A Comment About

In Dresden, Obama Does Not Disappoint … Germans

June 8, 2009 - 6:39 am - by John Rosenthal
davod
2009-06-08 09:20:07

Bohemond already noted that Dresden was a major logiscs hub for the war in the East. Look at a map.

“I believe it was the british that carried out the raid and the commanding General was at least relieved of his command.”

Is this a hopefull statement? I doubt if Harris was relievd. The US also bombed Dresden

“3 enemyofthestate: when dealing with coventry england,one must keep in mind that churchhill willingly allowed coventry to be destroyed. the city could have been evacuated fairly well,but to do so would have tiped off the germans that their codes had been compromised.”

Bullshit:

Read the link:

What did Churchill know and when did he know it?

“The most succinct summary came from one of Churchill’s private secretaries, John Colville, in his book, The Churchillians (London, 1981), page 62:

All concerned with the information gleaned from the intercepted German signals were conscious that German suspicions must not be aroused for the sake of ephemeral advantages. In the case of the Coventry raid no dilemma arose, for until the German directional beam was turned on the doomed city nobody knew where the great raid would be. Certainly the Prime Minister did not. The German signals referred to a major operation with the code name “Moonlight Sonata.” The usual “Boniface” secrecy in the Private Office had been lifted on this occasion and during the afternoon before the raid I wrote in my diary (kept under lock and key at 10 Downing Street), “It is obviously some major air operation, but its exact destination the Air Ministry find it difficult to determine.”

That same afternoon, Thursday 14 November 1940, Churchill set off with [private secretary] John Martin for Ditchley, Mr. and Mrs. Ronald Tree’s house in Oxfordshire, generously made available to the Prime Minister once a month when the moon was full and the PM’s official residence, Chequers, was vulnerable. Just before Churchill left, word was received that “Moonlight Sonata” was likely to take place that night. In the car he opened his most recent yellow box and read the German signals in full. He immediately told the chauffeur to turn round, and went back to Downing Street.

On arrival he decided that due precautions must be taken, for he assumed the operation to be aimed at London and to be a more massive assault than had ever been made before. He ordered that the female staff be sent home before darkness fell. He packed John Peck and me off to dine and sleep in a sumptuous air-raid shelter prepared and equipped in Down Street underground station by the London Passenger Transport Board. They made it available to the Prime Minister as well as to their own executive. Churchill called it “the burrow,” but used it himself on only a few occasions.
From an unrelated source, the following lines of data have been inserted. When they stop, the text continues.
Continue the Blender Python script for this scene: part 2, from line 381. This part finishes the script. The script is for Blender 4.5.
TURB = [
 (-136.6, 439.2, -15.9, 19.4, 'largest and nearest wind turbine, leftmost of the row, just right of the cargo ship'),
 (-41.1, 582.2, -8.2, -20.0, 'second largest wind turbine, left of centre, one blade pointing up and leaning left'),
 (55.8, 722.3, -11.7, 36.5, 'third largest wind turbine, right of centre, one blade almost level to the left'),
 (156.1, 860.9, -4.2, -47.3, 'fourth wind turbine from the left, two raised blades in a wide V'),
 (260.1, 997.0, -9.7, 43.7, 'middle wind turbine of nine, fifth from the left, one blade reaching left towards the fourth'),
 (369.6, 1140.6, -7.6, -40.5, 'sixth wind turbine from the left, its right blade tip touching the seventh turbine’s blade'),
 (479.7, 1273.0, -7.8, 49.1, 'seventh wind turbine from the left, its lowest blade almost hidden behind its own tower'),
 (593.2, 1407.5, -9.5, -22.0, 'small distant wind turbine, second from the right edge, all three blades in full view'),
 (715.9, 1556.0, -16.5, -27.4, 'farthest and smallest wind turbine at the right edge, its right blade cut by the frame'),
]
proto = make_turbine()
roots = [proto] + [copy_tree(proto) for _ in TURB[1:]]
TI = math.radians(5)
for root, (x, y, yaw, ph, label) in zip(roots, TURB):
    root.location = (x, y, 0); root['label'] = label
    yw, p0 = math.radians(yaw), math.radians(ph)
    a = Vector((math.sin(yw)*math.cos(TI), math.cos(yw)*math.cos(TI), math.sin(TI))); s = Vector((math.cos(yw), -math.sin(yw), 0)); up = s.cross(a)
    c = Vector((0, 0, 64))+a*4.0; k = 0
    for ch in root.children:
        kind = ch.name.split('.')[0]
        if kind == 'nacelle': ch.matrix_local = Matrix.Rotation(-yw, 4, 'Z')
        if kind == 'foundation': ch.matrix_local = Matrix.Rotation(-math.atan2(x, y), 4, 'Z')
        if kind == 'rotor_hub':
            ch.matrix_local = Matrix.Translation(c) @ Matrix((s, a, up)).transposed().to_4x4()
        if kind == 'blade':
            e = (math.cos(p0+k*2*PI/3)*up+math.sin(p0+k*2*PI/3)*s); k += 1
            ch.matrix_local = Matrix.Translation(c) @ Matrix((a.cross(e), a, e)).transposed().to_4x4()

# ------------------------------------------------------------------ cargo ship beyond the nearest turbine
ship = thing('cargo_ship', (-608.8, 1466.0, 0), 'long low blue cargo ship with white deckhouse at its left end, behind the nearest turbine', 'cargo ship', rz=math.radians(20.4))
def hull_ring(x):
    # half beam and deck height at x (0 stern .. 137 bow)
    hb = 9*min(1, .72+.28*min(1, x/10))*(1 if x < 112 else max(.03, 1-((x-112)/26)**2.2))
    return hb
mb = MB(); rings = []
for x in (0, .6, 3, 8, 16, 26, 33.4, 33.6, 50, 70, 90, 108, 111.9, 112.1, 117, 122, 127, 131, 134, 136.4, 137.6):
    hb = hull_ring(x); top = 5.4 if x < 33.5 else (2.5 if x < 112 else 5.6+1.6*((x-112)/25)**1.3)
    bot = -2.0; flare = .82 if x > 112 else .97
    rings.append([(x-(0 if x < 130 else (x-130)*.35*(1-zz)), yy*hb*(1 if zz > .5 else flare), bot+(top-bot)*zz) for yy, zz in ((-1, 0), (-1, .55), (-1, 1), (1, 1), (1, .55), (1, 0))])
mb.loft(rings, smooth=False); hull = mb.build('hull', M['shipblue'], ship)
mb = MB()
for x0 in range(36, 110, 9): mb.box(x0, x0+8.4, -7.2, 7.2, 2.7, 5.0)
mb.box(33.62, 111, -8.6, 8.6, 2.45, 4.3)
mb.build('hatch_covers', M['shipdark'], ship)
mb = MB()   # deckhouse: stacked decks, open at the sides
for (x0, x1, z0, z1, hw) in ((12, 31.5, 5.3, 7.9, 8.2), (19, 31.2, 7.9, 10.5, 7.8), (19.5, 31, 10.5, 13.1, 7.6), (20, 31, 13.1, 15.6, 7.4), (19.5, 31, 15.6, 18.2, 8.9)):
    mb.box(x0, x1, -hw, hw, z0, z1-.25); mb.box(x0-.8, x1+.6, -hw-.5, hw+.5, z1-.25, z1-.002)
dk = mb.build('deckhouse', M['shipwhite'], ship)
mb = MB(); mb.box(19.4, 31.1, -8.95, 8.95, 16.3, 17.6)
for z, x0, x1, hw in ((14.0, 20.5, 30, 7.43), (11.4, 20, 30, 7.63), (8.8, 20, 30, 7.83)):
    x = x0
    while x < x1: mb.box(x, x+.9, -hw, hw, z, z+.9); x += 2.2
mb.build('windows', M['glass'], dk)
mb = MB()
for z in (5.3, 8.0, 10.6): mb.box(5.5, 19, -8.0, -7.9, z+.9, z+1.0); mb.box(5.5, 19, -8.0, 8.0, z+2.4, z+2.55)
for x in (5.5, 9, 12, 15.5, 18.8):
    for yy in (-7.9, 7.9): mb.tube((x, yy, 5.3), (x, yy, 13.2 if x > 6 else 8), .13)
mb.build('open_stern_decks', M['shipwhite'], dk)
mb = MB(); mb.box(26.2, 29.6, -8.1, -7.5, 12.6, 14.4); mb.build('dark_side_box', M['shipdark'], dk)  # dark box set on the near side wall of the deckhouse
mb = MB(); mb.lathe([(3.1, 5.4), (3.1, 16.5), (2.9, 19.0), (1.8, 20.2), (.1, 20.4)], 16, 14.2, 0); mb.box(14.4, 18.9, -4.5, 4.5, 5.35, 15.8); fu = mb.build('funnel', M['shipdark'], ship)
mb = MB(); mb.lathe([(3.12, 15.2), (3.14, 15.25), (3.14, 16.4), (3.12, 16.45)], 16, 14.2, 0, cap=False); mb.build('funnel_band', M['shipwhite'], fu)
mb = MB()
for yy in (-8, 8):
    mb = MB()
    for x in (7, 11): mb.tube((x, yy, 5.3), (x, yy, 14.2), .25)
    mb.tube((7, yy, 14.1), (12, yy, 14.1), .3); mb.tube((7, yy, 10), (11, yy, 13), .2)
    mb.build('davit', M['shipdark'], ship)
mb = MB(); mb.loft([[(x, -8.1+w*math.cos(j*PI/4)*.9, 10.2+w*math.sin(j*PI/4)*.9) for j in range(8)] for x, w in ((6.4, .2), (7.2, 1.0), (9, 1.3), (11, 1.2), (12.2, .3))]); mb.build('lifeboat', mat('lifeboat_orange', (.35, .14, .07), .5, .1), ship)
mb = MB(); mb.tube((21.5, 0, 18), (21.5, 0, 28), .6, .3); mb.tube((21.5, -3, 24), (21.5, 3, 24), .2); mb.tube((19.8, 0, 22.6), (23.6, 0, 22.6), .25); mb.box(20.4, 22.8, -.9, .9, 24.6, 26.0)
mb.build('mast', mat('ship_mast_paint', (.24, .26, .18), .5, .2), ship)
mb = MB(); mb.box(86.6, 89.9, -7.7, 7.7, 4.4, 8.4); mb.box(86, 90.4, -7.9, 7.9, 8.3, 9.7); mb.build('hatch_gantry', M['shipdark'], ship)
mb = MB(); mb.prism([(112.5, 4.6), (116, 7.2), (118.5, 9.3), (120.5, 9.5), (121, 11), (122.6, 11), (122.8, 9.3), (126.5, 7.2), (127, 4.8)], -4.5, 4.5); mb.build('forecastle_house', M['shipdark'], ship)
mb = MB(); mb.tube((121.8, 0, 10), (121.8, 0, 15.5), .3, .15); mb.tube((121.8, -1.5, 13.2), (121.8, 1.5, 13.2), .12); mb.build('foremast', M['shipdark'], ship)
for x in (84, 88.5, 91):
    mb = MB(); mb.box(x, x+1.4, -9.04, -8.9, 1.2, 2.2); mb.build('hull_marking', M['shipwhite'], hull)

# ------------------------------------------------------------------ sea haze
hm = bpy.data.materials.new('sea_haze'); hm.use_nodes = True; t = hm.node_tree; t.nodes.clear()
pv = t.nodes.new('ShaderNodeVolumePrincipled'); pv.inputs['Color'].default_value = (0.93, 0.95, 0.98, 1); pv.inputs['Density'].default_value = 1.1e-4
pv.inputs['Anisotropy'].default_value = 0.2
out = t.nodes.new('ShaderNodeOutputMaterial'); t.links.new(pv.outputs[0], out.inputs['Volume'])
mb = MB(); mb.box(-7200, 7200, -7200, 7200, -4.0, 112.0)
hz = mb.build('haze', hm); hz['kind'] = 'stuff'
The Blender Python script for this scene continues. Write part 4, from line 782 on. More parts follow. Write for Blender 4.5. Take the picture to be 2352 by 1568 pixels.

John Peck and I dined apolaustically in “the burrow.” I commented, with a blend of gratification and disapproval, “Caviar (almost unobtainable in these days of restricted imports); Perrier Jouet 1928; 1865 brandy and excellent Havana cigars.” Meanwhile Churchill, impatient for the fireworks to start, made his way to the Air Ministry roof with John Martin and saw nothing. For on their way to Coventry, the raiders dropped no bombs on London.

There is not even the thinnest shred of truth in Group Captain Winterbotham’s story of Coventry. It is to be hoped that neither this incident nor a score of others with which Mr. Stevenson’s book about “Intrepid” is gaudily bedizened are ever used for the purpose of historical reference. To dispel such an unacceptable hazard is my excuse for this long digression.

Colville was not the first to reveal the truth. Former private secretary, John Martin, who had been with Churchill in London on the fateful night, awaiting the bombers that never came, recalled the facts in The Times on 28 August 1976, when the charge was first circulating. A quarter century later, Christopher Hitchens in The Atlantic wrote that no Churchill defender has ever challenged the story. Historians Norman Longmate, Ronald Levin, Harry Hensley, and David Stafford are just four historians who as early as 1979 explicitly dismissed the Coventry story for the nonsense it is.

Colville’s hopes were in vain. The Coventry lie hardily endures, probably forever, periodically resurrected and solemnly proclaimed by those who have convinced themselves of Churchill’s perfidy.”